Haremos un breve recorrido por algunas de estas fecundas tierras, generadoras de vida, alentadoras, gratificantes y abiertas cada día a la gracia de Dios y al trabajo perseverante de tantas personas en las fábricas, en las escuelas, en los presidios, en las familias, en las calles, en los despachos, en las distintas organizaciones de voluntarios, en los múltiples trabajos misioneros, en los servicios de todo un presbiterio que se entrega a sus comunidades con ahínco y fraternidad compartida, en las campañas infantiles y juveniles que cada año organizan para el bien de esta inmensa población.
Al lado de todas estas personas iremos aprendiendo las lecciones del compromiso, la paciencia, la coherencia, el servicio y la disponibilidad. No nos dejarán indiferentes. No nos quedaremos neutros. Nos hablarán de superación, de entrega y sacrificio. Ellos son la luz y la sal de la que nos hablaba Jesús, la levadura en la masa y el grano de trigo. Son capaces de vencer las tristezas, de empezar una y otra vez, después de cada frustración, de cada intento por hacer mejor la realidad. Saben por experiencia que no hay evangelio sin cruz, que no hay resurrección sin paso por la muerte, que hay camino por recorrer y metas por alcanzar.
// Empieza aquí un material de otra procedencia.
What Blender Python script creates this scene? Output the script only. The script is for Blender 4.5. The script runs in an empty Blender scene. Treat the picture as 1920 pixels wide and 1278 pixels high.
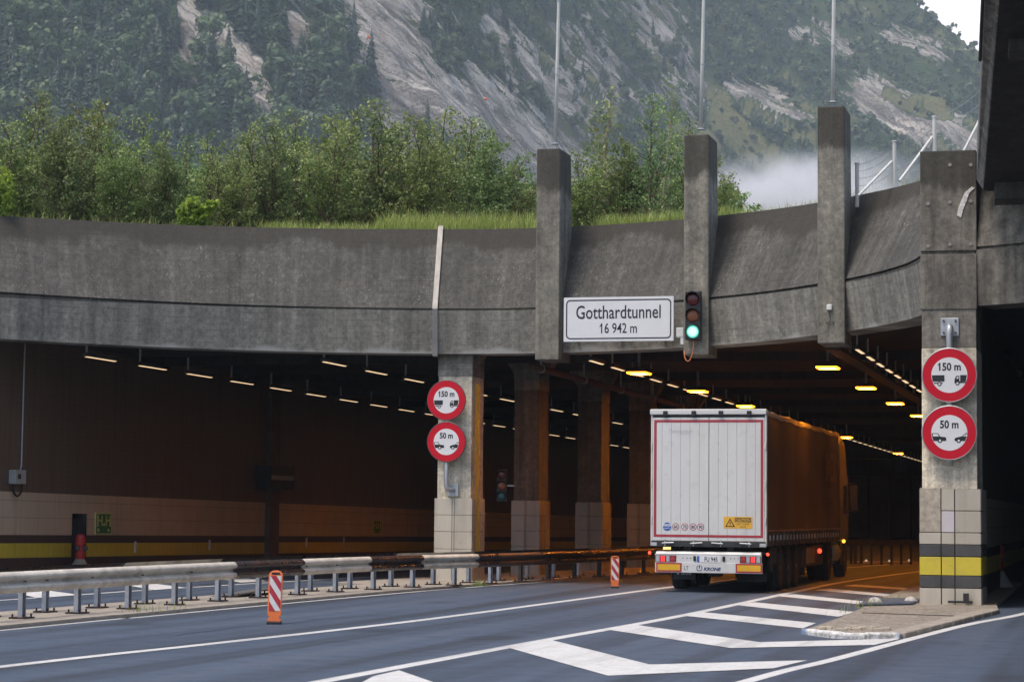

Nuestras muchas flores indefensas tendrán ahora la defensa y el abrigo de aquellos que orgullosamente iremos presentando con todo el amor y reconocimiento que se merecen. Muchos buenos rostros anónimos quedarán sin salir a la luz, otros los nombraremos por la ejemplaridad de sus vidas y testimonios. Me he sentido orgulloso de poder conocer a todas estas personas, de diferentes edades y condiciones sociales. Con todas ellas mi sacerdocio misionero ha crecido, se ha hecho más humano, más de Dios y de todos los hombres.